Capability-based pay, which aims to reward officials for developing skills and expertise so people don’t need to change jobs to get pay rises, has been in the works since 2018. Introducing it in the SCS, with a scheme across the civil service to follow later, was one of the 30 schemes that were planned for implementation in 2021 as part of the Declaration on Government Reform but has been delayed.

Pilots were held between September 2021 and April 2022 to test the scheme, but the Cabinet Office said in June it was still investigating how the system will work.

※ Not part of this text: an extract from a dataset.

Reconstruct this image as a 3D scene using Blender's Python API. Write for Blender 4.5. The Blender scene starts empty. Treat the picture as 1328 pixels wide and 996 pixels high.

“It remains the intention to implement a capability-based pay progression system as soon as is practicable”, the Cabinet Office said. “We continue to explore approaches to doing so, recognising that rollout of capability-based pay must be properly resourced in terms of departmental and central support and have agreed and transparent funding within the overall SCS award.”

In a recent update to the pay remit for delegated grades in 2023-24, the government said it would commit to making the introduction of capability-based pay for the SCS a ministerial priority.

Also unveiled by Quin at the event was a scheme to allow employees from major tech firms to join government departments on secondment, as well as a commitment to bring in 500 new DDaT professionals this financial year via a dedicated apprenticeship programme.

His comments came a few days after the publication of annual data from government’s Review Body on Senior Salaries that showed that the DDaT profession lost almost one of five of its senior workforce to the private sector in the space of a year – despite offering the highest salaries in Whitehall.

The body’s 2023 report also revealed that a special programme was created during the year to help address the digital profession’s high turnover and reduce reliance on contractors by enabling departments to increase compensation packages for the most highly-prized DDaT roles by as much as £45,000.